The CEO also took the opportunity to dispel any rumours that SVBLA is not paying interest.

“[That is] certainly not the case. We are paying one of the highest interest rates in the market on deposits and fixed deposits, so when your monies are matured, you are getting the monies plus the interest,” Branch revealed.

In fact, the interest rate for fixed deposits ranges from 3 to 3.5 per cent, he said.

FUTURE PLANS

In an effort to return to its full potential, SVBLA has been reintroducing some of its initiatives.

The scholarship programme was started once again this Wednesday and saw four new recipients receiving funds to support their secondary education.

Suzette Hoyte-Holder, mother of one recipient, declared that she had the opportunity to choose other scholarship programmes, but made the decision to support SVBLA.

“This is a good opportunity to show that they are really growing and moving forward and I want us to be a part of it,” she said.

The issuing of loans has also been reinstated.
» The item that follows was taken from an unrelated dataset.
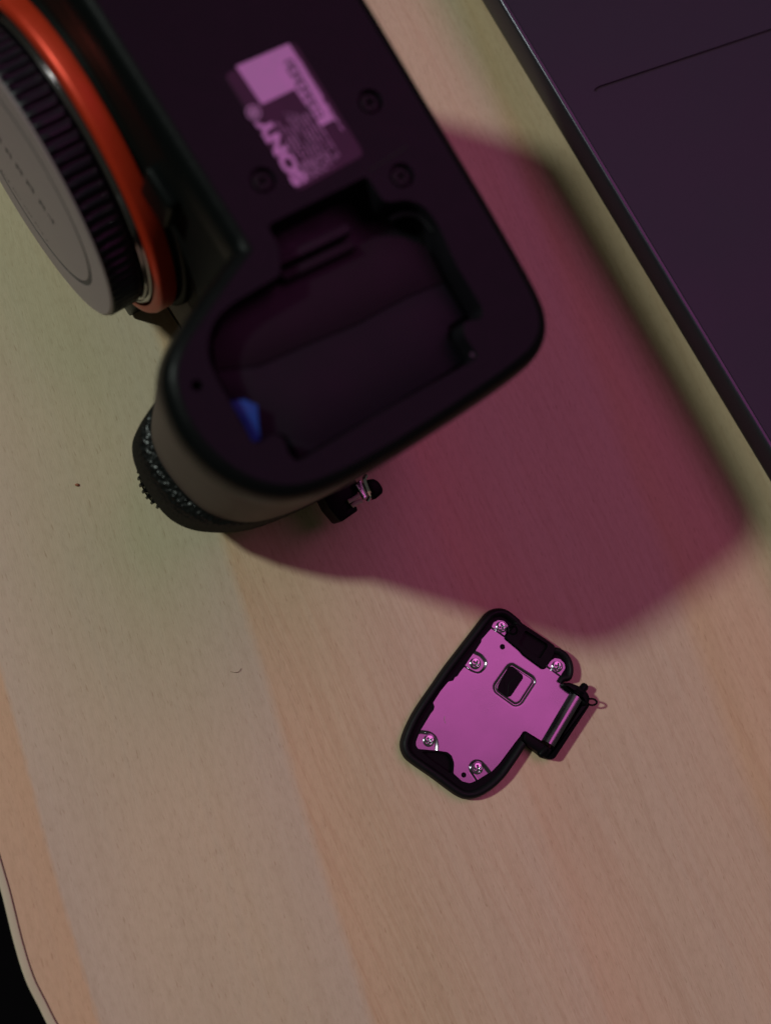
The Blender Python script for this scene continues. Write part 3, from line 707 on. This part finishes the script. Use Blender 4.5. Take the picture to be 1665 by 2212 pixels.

“We are certainly back to lending and we brought in place a new loans manager with the necessary expertise to ensure that we have a strong focus on quality and of course, we have re-engineered the whole process of corporate governance to also aid in the administration of loans to ensure that it is done in adherence to best practice with a strong focus of quality,” Branch highlighted.

Branch told SEARCHLIGHT that persons can expect a new set of products in the coming months that are designed to benefit members and meet their dynamic needs.

“The board and management would of course like to express its gratitude to the members for their patience over the last few months, which we know was of trying times. But we firmly believe that the actions taken were absolutely necessary to protect depositors’ funds and we just want to ensure that people remain with us because that is really how we are going to return to greatness; for the members to really remain and give us support,” Branch said.